Neutron imaging achieves the optimal benefit for the industrial use of neutrons. In Japan, the strongest pulsed neutron source is available at J-PARC for various measurements. Recently, a new method for visualizing the phase changes of neutrons called “Neutron Phase Imaging” is an emerging technique in the field of neutron imaging. Although the optical system is the same as that of X-ray phase imaging using gold gratings, gadolinium absorption gratings with a large size and high-aspect-ratio are needed for neutron phase imaging, the fabrication technique of which has not been established fully.

To this end, Tohoku University researchers: Dr. Tetsuo Samoto, Dr. Hidekazu Takano and Prof. Atsushi Momose evaluated the feasibility of oblique evaporation of Gd on to a Si grating. A concern was how the density of deposited Gd is affected due to the oblique incident angle.

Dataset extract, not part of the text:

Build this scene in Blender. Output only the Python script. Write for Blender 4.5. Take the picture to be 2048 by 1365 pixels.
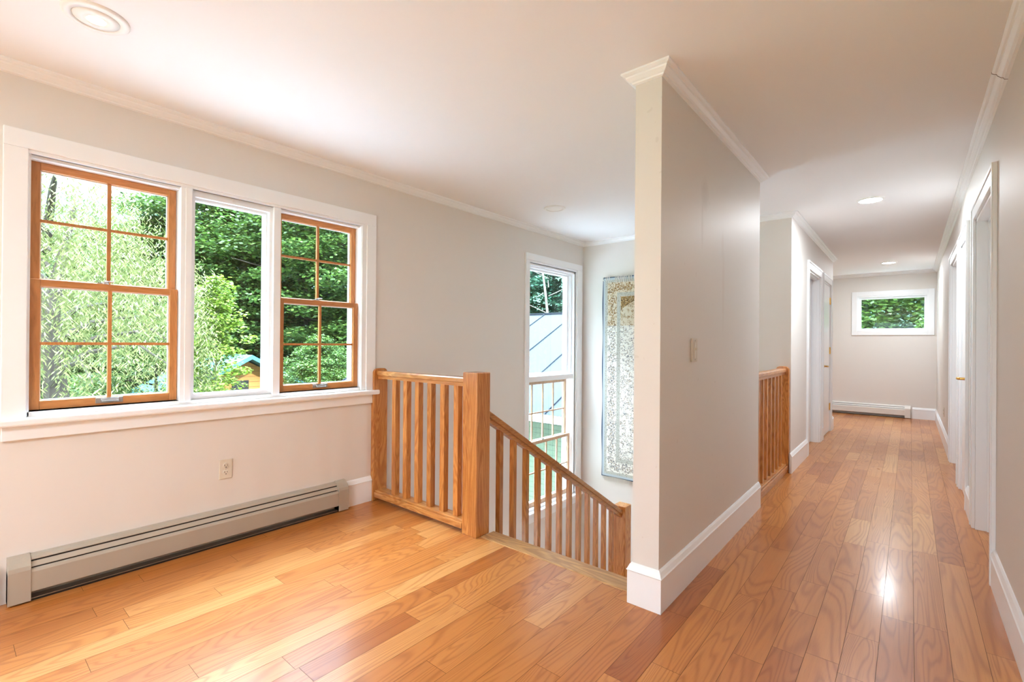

They used X-ray microtomography to visualize 3D density distributions of the deposited Gd films (See the figure movies on the headline). They discussed evaporation conditions in connection with estimated performance as a neutron absorption grating. Their research work was published in the research journal, Materials Science in Semiconductor Processing.

In brief, the research team fabricated test Gd gratings using the oblique evaporation method, which involves a sequence of evaporation by changing geometrical parameters. After fabrication, a three-dimensional X-ray microtomography was used to measure the density distributions in deposited Gd patterns.

The authors observed a layered Gd density distribution consistently with the Gd evaporation sequence. This was attributed to the void formation process. From the density distribution, the effective height of Gd pattern was evaluated, allowing the estimation of its performance as a neutron absorption grating successfully.

In summary, Dr. Tetsuo Samoto and colleagues successfully fabricated and evaluated Gd density deposited on Si gratings by X-ray microtomography, allowing estimation of its performance as a neutron absorption grating. In addition, the result was valuable in establishing the sequence of the oblique evaporation method.